Task directions:
Copy everything from the line with "Build this scene" down to the line with "COL = scene.collection", inclusive of both, exactly as written; leave out all pictures.

Given data:
=-=-=-=-=

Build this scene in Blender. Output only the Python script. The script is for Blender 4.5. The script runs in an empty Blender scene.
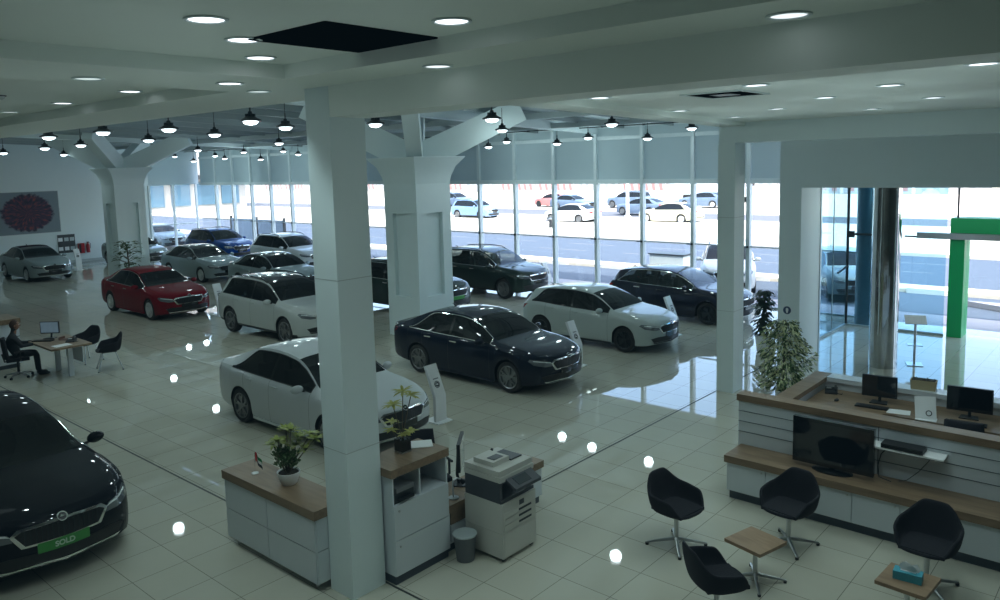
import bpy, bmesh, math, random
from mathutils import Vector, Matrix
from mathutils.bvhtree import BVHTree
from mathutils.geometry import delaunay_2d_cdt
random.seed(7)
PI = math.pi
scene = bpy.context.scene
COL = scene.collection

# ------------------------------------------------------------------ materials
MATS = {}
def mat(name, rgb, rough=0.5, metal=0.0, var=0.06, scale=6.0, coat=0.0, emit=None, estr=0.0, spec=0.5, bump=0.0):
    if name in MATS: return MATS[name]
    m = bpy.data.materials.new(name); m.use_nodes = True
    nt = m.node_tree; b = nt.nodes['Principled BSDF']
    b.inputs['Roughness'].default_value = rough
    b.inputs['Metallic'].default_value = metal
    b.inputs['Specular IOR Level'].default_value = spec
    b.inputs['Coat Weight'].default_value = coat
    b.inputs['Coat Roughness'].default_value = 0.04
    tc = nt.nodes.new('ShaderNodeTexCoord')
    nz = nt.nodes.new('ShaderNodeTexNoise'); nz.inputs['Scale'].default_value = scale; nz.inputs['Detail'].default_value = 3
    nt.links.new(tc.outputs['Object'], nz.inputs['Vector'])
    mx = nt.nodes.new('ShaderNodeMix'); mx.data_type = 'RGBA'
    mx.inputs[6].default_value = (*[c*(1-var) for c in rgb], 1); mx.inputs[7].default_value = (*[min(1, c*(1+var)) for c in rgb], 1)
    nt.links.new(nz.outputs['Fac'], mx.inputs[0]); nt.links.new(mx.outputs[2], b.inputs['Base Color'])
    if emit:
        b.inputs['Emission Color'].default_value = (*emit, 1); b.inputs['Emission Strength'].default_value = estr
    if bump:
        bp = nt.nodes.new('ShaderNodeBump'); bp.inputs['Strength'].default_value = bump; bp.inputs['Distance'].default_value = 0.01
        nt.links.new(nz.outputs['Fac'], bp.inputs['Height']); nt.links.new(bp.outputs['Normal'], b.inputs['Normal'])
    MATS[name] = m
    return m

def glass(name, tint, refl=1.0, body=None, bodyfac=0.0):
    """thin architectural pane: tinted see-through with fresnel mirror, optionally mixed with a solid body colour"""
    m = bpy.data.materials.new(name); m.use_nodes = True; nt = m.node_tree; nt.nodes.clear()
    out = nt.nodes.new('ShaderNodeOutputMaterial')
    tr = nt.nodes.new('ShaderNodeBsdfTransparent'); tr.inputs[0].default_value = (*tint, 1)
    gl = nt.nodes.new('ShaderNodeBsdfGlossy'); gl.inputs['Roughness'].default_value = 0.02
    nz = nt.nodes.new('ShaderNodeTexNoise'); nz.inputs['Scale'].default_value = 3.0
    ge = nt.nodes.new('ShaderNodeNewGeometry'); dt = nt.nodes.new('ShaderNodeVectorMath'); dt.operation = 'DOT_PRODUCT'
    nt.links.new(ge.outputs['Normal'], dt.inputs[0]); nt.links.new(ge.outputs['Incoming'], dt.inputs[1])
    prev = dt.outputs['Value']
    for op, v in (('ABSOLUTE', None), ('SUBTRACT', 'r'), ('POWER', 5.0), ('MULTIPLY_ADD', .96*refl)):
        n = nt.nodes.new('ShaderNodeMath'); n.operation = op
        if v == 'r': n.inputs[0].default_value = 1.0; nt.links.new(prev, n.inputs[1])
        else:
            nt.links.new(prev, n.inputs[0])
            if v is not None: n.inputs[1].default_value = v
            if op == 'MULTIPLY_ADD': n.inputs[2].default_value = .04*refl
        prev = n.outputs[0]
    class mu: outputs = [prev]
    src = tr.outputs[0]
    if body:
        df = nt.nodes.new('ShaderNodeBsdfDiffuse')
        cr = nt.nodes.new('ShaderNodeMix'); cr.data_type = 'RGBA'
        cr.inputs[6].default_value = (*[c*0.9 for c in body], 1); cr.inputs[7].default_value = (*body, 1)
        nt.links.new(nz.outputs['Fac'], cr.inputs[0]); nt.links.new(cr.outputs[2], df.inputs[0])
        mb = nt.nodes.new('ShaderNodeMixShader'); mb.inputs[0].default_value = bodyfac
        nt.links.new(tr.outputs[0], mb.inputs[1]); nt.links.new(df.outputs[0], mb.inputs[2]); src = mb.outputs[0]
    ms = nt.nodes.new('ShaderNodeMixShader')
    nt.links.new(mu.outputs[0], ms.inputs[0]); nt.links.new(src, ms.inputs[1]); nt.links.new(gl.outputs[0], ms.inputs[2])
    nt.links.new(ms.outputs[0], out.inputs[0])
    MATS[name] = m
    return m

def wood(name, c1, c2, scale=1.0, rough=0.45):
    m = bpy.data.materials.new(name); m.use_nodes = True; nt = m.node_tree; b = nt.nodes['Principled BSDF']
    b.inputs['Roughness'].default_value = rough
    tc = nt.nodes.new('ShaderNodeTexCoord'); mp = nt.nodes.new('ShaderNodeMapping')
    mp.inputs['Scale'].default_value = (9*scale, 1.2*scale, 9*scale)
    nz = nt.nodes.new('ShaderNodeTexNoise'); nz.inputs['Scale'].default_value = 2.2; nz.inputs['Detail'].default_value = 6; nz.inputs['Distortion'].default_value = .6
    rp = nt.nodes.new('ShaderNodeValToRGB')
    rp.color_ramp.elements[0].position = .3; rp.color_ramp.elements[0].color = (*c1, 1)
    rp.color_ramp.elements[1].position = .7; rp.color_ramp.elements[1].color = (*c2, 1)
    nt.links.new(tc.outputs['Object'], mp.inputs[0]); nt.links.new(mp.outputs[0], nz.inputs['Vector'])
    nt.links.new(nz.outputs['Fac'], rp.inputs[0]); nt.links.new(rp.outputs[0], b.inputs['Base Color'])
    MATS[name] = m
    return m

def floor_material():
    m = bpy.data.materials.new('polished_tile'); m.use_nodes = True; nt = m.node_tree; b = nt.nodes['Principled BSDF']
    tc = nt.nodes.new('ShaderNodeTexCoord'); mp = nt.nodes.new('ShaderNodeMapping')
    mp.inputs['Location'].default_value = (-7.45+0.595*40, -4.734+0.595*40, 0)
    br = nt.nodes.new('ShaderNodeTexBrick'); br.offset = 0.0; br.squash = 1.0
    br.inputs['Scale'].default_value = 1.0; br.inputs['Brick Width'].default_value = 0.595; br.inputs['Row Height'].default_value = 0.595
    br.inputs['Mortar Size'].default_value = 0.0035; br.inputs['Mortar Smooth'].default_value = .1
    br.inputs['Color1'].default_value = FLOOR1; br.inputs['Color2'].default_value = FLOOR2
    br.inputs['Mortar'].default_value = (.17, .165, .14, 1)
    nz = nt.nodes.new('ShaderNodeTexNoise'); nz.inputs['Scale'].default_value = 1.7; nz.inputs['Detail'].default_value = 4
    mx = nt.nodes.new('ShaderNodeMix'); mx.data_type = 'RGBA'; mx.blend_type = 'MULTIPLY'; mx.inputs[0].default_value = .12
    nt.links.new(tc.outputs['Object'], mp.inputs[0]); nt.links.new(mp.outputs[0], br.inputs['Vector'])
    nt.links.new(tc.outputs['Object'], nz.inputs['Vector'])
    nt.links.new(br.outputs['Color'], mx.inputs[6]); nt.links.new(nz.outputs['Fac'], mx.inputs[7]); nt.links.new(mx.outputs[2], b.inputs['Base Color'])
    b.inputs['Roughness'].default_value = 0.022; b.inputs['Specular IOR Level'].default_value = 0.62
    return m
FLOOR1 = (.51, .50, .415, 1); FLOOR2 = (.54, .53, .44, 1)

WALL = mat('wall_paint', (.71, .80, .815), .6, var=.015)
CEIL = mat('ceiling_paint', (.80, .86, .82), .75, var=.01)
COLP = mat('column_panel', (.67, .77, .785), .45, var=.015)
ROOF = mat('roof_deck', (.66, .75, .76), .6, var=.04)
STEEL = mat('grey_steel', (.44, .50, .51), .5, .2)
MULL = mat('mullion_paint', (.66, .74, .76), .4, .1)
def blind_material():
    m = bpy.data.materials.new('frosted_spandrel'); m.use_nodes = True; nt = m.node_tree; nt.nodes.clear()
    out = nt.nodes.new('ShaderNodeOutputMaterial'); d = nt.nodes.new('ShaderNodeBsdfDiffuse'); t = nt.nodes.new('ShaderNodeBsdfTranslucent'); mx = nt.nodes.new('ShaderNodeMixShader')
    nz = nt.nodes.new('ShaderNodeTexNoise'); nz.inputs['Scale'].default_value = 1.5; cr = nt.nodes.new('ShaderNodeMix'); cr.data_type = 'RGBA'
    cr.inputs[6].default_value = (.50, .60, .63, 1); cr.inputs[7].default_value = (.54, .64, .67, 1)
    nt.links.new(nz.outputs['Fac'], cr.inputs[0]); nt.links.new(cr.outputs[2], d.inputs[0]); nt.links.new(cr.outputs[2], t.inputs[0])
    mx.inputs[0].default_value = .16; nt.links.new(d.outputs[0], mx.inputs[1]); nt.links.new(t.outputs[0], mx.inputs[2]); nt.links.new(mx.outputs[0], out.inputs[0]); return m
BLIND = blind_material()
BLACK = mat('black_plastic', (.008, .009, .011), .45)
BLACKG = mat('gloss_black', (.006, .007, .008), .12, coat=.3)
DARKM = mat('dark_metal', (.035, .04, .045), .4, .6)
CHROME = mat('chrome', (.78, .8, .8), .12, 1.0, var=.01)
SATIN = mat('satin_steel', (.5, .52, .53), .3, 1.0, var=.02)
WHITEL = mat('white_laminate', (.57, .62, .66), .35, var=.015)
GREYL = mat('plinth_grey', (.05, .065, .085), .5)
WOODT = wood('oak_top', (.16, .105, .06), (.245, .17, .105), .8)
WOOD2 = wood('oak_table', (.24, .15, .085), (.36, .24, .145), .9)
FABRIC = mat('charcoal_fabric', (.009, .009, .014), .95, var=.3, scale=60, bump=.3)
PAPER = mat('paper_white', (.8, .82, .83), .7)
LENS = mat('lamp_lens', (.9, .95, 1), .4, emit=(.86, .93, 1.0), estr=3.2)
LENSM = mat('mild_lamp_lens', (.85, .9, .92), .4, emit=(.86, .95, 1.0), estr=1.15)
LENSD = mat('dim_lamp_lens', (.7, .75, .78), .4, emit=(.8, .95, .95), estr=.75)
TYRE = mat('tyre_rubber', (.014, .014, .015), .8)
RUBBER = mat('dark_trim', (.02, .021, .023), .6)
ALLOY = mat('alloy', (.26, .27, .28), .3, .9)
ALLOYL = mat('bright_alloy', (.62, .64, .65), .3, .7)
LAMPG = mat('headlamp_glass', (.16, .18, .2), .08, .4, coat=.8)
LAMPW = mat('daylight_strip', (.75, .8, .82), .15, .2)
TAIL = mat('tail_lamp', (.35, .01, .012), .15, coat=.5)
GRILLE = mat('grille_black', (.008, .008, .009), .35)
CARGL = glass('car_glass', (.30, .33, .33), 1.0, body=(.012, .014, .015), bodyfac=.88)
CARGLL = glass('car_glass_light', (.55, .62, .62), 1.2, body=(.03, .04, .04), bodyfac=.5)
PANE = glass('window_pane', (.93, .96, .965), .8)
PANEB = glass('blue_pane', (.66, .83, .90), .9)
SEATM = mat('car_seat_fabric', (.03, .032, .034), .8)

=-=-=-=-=

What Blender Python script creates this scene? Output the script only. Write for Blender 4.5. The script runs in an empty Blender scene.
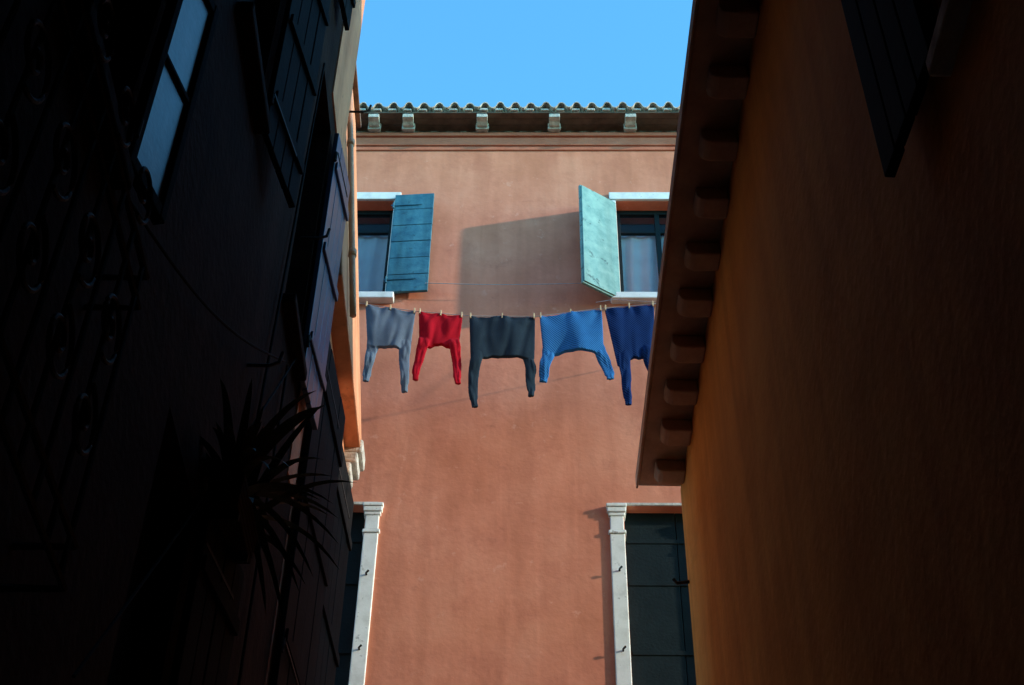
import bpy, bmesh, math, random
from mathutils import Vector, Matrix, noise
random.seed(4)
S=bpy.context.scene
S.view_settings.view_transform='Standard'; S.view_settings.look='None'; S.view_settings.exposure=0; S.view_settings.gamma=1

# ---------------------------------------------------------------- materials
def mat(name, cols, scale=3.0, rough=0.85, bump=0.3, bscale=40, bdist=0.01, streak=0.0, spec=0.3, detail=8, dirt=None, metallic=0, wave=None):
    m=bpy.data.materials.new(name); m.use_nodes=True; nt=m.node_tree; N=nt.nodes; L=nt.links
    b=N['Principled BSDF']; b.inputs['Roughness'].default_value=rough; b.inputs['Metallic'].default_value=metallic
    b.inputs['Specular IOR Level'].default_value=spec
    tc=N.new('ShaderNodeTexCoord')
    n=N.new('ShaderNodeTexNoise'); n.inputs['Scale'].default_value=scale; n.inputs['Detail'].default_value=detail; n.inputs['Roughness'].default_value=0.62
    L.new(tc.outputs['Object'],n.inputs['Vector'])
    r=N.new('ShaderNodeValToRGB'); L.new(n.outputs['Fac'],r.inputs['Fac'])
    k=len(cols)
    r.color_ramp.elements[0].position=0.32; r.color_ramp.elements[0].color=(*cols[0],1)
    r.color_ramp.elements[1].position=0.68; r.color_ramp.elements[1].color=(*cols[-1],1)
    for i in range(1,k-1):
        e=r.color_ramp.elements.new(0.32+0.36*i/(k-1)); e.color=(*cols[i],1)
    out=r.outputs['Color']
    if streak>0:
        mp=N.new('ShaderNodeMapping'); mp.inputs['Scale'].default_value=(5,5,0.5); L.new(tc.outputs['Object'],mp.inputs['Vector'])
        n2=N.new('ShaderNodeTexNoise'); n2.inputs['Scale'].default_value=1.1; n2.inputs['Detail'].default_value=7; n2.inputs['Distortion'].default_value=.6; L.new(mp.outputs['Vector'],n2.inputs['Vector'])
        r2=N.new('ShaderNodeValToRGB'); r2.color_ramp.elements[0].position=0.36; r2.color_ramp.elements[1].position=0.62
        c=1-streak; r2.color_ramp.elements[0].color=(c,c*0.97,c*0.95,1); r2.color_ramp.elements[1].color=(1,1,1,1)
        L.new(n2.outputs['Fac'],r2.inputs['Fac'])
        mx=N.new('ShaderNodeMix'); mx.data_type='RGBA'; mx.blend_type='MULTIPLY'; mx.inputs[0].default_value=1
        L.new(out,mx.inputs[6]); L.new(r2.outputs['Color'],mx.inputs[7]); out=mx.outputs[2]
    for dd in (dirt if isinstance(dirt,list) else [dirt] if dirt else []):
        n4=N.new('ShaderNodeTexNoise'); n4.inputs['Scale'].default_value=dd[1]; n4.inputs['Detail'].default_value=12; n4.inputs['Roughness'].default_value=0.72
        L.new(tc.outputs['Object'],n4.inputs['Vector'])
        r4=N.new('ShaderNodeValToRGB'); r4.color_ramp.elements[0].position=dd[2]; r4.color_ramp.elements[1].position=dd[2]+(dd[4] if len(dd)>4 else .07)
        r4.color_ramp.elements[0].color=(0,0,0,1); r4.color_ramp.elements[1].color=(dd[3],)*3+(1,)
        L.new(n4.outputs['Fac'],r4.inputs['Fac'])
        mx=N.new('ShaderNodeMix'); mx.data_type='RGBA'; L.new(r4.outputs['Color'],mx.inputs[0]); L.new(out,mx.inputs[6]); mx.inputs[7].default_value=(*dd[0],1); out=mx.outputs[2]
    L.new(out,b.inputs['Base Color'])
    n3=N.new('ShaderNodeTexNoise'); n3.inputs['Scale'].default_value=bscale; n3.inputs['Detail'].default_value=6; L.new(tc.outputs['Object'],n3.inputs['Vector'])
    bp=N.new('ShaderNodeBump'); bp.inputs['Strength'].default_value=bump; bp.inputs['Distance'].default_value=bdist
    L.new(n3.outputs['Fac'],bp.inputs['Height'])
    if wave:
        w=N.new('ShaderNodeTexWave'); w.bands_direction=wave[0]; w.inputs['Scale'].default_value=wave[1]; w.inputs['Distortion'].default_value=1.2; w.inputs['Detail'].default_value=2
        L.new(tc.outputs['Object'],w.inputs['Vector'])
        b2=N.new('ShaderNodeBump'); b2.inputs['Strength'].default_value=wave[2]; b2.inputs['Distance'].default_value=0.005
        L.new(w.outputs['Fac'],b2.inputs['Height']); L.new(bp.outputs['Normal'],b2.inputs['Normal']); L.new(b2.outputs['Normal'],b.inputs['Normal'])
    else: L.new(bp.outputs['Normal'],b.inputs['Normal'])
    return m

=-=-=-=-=

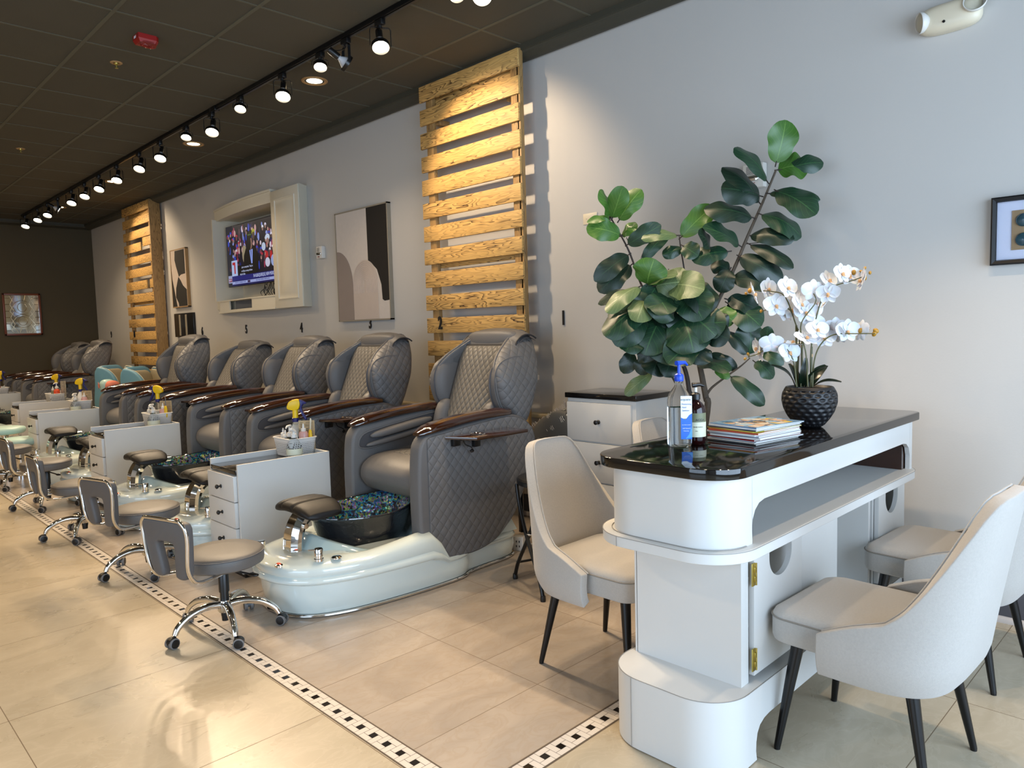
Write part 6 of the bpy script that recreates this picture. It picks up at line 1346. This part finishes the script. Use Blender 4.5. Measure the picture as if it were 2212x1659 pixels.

=-=-=-=-=

Task response:
Build this scene in Blender. Output only the Python script. The script is for Blender 4.5. The script runs in an empty Blender scene.
import bpy, bmesh, math, random
from mathutils import Vector, Matrix
from mathutils.bvhtree import BVHTree
from mathutils.geometry import delaunay_2d_cdt
random.seed(7)
PI = math.pi
scene = bpy.context.scene
COL = scene.collection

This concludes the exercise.